ЛОНДОНСКИЙ ДОЗОРНЫЙ
Летом и осенью 1943 года я несколько раз встречался с Шоу в Лондоне — на Уайтхолл-Корт, у Элеоноры О’Коннел и дважды на улице.
Встретившись с Шоу неподалеку от Фрицрой-Скуэр, я услышал от него: «За три с чем-то года эйотской жизни я вовсе разучился ходить. Лондон снова учит меня ходить».
Он указал на церковь на другой стороне улицы: «Вон там венчалась моя сестра Люси. Я хорошо помню ее свадьбу: церковь едва не разнесли молодые люди, каждый из которых был убежден, что именно он — герой дня».
Он рассказал, как обходит теперь места, связанные с воспоминаниями его холостой жизни. Только что он побывал возле дома на Оснабург-стрит, где когда-то жил, и обнаружил, что там теперь фабрика. Сейчас он разглядывал свой прежний дом № 29 на Фицрой-Скуэр. Я спросил, на каком этаже он обитал.

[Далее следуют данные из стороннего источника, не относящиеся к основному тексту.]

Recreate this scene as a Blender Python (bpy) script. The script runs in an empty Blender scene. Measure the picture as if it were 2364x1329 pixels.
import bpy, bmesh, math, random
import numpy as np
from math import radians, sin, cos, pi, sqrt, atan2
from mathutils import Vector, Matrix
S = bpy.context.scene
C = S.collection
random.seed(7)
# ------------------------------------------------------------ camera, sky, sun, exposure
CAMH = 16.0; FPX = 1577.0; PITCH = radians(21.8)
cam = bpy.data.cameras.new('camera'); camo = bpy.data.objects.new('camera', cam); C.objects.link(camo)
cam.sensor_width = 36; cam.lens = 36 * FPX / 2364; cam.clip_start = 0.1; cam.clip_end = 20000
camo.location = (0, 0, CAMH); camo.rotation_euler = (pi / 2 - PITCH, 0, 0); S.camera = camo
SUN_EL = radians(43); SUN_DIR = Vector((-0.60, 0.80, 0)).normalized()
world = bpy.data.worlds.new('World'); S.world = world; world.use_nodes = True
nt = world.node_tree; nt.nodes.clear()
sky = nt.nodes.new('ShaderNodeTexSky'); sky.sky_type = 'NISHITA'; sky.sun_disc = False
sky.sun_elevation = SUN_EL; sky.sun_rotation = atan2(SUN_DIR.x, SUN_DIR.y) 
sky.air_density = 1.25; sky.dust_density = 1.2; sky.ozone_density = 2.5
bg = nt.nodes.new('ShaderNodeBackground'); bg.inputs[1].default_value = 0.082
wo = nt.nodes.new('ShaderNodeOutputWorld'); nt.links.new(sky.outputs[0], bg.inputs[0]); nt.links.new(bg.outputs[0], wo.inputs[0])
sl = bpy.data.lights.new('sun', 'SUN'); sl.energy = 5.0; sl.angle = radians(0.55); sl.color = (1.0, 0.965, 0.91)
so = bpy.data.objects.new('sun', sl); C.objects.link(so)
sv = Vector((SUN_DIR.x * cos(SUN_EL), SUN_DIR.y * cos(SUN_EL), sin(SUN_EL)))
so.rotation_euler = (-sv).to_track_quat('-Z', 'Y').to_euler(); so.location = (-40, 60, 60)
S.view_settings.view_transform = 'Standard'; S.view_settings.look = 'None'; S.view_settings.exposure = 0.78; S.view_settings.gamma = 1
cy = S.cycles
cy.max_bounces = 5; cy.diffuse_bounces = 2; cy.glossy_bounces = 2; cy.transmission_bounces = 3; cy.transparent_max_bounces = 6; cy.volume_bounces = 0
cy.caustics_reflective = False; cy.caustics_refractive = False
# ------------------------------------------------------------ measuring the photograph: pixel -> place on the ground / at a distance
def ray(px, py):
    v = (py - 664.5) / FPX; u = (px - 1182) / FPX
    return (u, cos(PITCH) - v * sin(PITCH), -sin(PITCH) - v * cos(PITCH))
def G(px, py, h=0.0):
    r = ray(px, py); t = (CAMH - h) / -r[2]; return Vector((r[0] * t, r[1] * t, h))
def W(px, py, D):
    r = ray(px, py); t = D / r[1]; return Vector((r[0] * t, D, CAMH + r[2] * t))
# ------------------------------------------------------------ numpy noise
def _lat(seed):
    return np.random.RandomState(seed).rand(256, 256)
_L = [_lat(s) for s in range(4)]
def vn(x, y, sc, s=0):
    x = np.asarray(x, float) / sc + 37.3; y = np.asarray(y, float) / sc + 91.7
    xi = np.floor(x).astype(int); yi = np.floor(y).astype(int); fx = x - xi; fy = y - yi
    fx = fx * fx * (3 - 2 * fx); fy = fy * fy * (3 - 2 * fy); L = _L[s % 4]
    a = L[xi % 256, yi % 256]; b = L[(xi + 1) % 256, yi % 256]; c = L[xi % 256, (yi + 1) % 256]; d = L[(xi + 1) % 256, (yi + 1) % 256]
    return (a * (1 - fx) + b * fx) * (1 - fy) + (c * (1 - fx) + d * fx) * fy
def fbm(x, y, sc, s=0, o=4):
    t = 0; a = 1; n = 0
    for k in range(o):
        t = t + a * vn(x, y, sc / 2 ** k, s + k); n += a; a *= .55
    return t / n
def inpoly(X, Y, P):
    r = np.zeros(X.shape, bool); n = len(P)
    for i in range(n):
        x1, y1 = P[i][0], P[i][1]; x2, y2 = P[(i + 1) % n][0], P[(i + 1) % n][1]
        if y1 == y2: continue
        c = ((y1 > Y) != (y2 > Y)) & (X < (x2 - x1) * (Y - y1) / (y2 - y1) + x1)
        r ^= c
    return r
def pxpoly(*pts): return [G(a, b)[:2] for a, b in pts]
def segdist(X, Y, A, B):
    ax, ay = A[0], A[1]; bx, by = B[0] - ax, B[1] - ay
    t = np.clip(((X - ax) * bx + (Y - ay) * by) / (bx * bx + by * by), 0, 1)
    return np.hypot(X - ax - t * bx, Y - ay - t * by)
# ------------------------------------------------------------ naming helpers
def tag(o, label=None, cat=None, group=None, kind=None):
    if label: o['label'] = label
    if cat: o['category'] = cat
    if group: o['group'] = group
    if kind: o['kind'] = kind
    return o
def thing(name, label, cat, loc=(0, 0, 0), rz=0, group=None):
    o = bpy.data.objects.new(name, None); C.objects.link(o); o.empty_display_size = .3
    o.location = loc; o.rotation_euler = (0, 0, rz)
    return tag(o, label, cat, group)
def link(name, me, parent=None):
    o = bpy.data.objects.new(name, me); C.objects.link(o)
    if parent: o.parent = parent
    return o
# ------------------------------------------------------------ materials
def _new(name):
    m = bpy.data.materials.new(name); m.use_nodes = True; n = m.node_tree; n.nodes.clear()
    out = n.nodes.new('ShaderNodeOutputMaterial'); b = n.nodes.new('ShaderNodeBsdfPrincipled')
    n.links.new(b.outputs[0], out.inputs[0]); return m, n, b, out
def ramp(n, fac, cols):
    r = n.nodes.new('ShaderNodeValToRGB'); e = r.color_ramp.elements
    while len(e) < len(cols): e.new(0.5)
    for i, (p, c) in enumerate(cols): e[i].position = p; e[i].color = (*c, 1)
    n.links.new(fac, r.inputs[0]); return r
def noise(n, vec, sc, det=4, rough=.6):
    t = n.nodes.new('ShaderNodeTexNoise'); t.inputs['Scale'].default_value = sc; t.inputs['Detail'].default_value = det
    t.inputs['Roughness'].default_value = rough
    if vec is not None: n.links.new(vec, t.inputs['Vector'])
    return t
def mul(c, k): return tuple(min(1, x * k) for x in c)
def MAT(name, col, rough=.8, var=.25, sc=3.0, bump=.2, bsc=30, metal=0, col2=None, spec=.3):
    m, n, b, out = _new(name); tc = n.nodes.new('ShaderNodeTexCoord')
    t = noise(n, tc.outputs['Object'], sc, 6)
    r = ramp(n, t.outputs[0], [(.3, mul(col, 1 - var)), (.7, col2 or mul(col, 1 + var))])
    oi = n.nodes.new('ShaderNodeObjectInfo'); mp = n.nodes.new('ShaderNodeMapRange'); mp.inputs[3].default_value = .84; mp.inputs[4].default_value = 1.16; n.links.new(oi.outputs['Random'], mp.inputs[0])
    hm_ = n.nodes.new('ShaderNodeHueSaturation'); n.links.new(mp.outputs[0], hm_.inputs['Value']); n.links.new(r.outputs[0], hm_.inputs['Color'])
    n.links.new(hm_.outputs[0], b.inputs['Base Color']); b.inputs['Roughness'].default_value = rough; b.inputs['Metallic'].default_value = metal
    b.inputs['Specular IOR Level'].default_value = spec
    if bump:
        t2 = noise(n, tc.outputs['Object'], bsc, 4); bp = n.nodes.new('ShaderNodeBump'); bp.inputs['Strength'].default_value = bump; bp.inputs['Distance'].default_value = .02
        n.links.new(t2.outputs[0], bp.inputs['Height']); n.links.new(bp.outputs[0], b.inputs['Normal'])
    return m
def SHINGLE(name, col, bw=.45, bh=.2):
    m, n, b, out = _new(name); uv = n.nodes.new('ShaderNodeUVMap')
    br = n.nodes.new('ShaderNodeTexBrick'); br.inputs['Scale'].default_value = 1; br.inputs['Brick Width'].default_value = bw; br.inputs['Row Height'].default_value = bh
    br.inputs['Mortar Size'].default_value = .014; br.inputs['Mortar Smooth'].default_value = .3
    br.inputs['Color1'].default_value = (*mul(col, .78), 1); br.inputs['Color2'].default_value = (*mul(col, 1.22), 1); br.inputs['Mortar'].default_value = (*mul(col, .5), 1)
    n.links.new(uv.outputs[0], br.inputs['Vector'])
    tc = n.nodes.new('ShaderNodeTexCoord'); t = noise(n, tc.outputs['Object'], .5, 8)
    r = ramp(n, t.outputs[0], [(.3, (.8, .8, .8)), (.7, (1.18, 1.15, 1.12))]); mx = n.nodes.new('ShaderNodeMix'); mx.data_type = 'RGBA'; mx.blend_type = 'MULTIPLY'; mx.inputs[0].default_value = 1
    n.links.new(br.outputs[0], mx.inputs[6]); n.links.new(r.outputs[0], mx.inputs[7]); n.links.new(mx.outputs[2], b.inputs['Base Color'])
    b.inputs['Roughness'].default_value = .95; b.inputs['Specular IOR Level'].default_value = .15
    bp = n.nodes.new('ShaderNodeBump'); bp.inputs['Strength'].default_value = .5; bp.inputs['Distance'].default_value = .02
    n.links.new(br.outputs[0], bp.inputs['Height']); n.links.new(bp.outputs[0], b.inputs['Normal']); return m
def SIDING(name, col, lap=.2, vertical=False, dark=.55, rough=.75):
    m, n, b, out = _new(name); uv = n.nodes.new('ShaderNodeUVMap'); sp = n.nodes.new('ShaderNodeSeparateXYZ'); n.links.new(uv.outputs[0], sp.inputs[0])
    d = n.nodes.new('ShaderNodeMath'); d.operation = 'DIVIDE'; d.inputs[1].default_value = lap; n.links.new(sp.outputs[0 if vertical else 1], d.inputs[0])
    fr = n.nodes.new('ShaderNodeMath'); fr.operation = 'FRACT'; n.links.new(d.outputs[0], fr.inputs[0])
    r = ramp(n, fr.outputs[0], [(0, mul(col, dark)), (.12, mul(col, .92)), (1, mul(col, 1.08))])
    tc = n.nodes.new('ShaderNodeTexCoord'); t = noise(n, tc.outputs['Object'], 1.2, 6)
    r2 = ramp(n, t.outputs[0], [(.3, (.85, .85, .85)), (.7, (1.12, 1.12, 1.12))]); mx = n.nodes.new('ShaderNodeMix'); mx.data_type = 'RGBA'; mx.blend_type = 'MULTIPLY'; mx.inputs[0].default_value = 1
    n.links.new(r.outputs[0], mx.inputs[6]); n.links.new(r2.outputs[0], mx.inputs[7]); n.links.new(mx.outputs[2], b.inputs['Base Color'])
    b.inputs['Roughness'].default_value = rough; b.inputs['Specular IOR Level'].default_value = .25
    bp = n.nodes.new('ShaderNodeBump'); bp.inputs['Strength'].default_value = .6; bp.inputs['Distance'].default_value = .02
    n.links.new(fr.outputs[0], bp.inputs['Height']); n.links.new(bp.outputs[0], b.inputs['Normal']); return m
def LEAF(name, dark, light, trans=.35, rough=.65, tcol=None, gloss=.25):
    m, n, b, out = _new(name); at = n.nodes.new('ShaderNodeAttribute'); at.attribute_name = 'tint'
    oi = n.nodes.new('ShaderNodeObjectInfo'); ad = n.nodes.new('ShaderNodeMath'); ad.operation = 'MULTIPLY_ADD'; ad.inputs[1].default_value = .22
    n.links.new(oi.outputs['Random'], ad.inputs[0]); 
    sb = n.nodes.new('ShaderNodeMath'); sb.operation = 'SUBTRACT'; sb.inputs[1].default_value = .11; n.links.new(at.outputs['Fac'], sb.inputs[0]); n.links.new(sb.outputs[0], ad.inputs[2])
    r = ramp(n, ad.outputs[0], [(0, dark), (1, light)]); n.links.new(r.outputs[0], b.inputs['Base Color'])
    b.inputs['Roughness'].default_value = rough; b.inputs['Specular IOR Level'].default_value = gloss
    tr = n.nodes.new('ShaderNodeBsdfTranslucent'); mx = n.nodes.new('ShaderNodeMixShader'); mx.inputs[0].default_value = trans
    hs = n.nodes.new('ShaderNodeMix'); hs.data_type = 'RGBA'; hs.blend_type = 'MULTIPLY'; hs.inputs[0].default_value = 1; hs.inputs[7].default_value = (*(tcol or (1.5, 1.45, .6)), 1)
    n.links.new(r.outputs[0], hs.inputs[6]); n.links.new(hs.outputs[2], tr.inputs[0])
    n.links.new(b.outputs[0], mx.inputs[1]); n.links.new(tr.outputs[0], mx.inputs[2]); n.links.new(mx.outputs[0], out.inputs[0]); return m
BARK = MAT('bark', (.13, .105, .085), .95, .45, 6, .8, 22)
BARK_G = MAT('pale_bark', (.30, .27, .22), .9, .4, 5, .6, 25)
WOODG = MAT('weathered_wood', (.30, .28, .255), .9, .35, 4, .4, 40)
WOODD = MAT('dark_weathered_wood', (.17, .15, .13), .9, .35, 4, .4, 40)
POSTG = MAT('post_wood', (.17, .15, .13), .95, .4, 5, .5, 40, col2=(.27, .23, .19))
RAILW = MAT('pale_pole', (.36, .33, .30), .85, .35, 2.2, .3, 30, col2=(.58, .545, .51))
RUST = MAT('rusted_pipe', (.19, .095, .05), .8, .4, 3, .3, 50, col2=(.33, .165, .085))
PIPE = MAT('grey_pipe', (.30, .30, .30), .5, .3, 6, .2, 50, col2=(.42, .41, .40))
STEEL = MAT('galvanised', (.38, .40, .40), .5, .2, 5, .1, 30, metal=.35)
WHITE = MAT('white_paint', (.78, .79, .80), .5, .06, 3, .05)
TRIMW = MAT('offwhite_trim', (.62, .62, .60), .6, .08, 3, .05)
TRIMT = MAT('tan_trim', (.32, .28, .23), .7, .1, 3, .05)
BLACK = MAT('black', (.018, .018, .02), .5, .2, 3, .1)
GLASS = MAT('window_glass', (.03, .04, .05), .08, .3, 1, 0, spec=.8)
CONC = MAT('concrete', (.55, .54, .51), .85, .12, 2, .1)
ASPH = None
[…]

— Моя спальня выходила на площадь и занимала весь фасад верхнего этажа. Прямо под ней помещались гостиная и маленькая комнатка, тоже выходившая на площадь и служившая мне кабинетом. Мы с матерью занимали два последних этажа. А когда я стал прилично зарабатывать — тысячи две с половиной в год, — я этот дом купил целиком, в подарок маме. Потом я переселил ее в Парк Виллидж Вест, дом № 8. Там она умерла.
— А где вы еще побывали?
— Да где я только ни был, весь Лондон прочесал. Чтобы добраться до Виктория-парк, где жила Кандида, я поездом трясся до Шордича, а потом скучал в двух автобусных очередях. На днях я пешком ходил в Уондсуорт, обошел свои старые боевые позиции: доки, Лэмбет, Бермондси, Клэхем, спустился по Фулхэм-роуд к Путни. Постоял на Бромптон-Скуэр…
— На Бромптон-Скуэр?
— Там жила Дженни Петерсон. Отлично помню, как однажды Дженни провожала меня в три часа утра, а какая-то старуха высунулась из окна и в полный голос оповестила соседей о том, что она о нас думает. Ни Дженни, ни мне это удовольствия особенного не доставило, и с тех пор мои появления обставлялись менее театрально.
Мы вышли на Оксфорд-стрит, и он позвал меня пойти с ним в Гайд-парк.
— Я предпочитаю совершать такие турне в одиночку. Но ваше общество меня успокаивает и бодрит. Не знаете, почему?
Я не знал, но наугад ляпнул:
— Может быть потому, что меня занимают человеческие существа, а не абстрактное понятие человечества?
Я спросил затем:
— Как вы думаете, был у нас за последнее тысячелетие действительный прогресс?
— Да кто его знает. Быть может, мы отягощены большей осведомленностью, чем наши далекие предки, но означают ли эти знания истинный прогресс — нужно еще доказать. Несколько лет назад можно было бы сказать, что теперешняя жизнь удобнее той, что вели наши древние островитяне, но настала война, и даже в этом пришлось усомниться. Возможно, человека подменят более совершенным животным — таким, что выполнит дело, перед которым человек сплоховал. Но отчаиваться рано. Будем надеяться на бога. Или на жизненную силу. Или на волю к созиданию. Или как вам будет угодно.
— Вы хоть сколько-нибудь верите в загробную жизнь? Есть у вас в ней потребность?
— В том смысле, в каком вы об этом говорите, я не испытываю ни веры в загробную жизнь, ни потребности в ней. Если уж умру, так умру. В личное бессмертие не Еерил и не верю. Вечный Джи-Би-Эс! Да вечный кто угодно — это же немыслимо!! Индивидуумы смертны, бессмертно творение. Я верю в вечную жизнь, а не в вечного Смита, Брауна, Джойса, Робинзона. Люди, помышляющие о вечной жизни, норовят явиться на тот свет преображенными. Их, следовательно, не признают там ни друзья, ни родственники. Лучше уж честно признаться, что в этой жизни так и не успел стать, чем хотел.
Прошло несколько недель (а может быть, месяцев) с тех пор, как было объявлено о том, что Россия ввела новый государственный гимн. Шоу вспомнил, как много лет назад он предложил выкинуть второй куплет из Британского гимна и по просьбе Эдгара сочинил свой вариант.